Nachdem sie viele Jahre mit ihrem Bruder Henry in einem Kinderheim verbracht hat, geht es Anna Price jetzt gut im Leben. Sie ist verheiratet, arbeitet als Lehrerin und lebt in einem schönen Haus am Meer. Doch dann gerät ihre Welt aus den Fugen, als sie erfährt, dass ihr Bruder Henry ein gesuchter Serienmörder ist. Die Polizei bittet ausgerechnet sie um Hilfe – denn nur Anna kennt die Regeln des perfiden Katz-und-Maus-Spiels, das Henry nun erneut spielt. Für Fans klassischer Spannung mit persönlichem Drama liefert der Roman solide Unterhaltung, doch wer nach einem wirklich raffinierten psychologischen Thriller sucht, wird hier eher routiniert als überraschend durch die Story geführt. (E.B.)
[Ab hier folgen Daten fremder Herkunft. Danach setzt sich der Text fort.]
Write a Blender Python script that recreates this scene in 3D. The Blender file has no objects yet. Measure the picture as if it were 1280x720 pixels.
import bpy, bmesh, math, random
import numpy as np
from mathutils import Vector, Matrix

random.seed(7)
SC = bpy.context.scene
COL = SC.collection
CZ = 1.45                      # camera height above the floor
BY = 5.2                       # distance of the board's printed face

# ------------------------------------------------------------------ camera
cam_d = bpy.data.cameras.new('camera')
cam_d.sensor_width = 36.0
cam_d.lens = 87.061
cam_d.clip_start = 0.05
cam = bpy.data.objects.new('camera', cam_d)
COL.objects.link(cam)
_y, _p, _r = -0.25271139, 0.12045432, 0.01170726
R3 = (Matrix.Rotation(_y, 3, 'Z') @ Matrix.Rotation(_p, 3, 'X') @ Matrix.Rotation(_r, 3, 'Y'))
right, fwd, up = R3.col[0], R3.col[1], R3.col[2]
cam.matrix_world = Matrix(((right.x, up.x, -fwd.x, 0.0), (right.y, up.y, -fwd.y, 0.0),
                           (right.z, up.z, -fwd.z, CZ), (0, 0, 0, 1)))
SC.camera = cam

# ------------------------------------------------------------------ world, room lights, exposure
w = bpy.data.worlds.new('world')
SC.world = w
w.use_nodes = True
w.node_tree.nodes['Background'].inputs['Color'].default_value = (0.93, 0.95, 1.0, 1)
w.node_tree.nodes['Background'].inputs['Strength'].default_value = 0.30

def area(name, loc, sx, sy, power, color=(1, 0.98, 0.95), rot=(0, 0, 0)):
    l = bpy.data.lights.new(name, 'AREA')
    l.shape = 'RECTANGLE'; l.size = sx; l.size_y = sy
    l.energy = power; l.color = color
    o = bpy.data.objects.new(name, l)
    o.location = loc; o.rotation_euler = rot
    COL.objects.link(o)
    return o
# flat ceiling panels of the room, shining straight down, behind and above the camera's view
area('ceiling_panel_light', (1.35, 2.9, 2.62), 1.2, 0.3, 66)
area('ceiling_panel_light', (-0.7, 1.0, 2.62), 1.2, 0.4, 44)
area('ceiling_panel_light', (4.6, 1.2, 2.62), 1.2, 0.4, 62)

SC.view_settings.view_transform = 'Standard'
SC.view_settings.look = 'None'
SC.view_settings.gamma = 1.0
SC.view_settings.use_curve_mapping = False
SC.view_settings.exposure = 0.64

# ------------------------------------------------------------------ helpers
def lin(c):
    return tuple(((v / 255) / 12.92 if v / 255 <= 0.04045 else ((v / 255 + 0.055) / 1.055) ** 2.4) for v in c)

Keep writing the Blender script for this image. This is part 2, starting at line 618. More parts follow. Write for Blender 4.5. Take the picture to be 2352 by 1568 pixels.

Elizabeth Jenkins – Die Nachbarin

Insel, 24 €

Älter, unscheinbar, bodenständig. Kann Nachbarin Blanche dennoch eine Bedrohung für Imogens Ehe mit Evelyn sein? Zunächst unauffällig schleicht sich Blanche in dessen Leben, geht mit ihm angeln, fährt ihn ins Büro und wird zur geschätzten Freundin. Nach und nach übernimmt sie die Rolle einer Ehefrau und lässt die feinfühlige Imogen ratlos zurück. Unparteiisch und mit psychologischem Scharfsinn beobachtet die Autorin das allmähliche Auseinanderbrechen einer Ehe im England der 1950er Jahre. 1954 erschienen, aber erst jetzt erstmals ins Deutsche übersetzt, wirkt der kluge, sprachgewandte Roman keinesfalls aus der Zeit gefallen. Die Geschlechterrollen haben sich (hoffentlich) geändert, die Dynamiken einer Ehe dagegen kaum. (S.G.)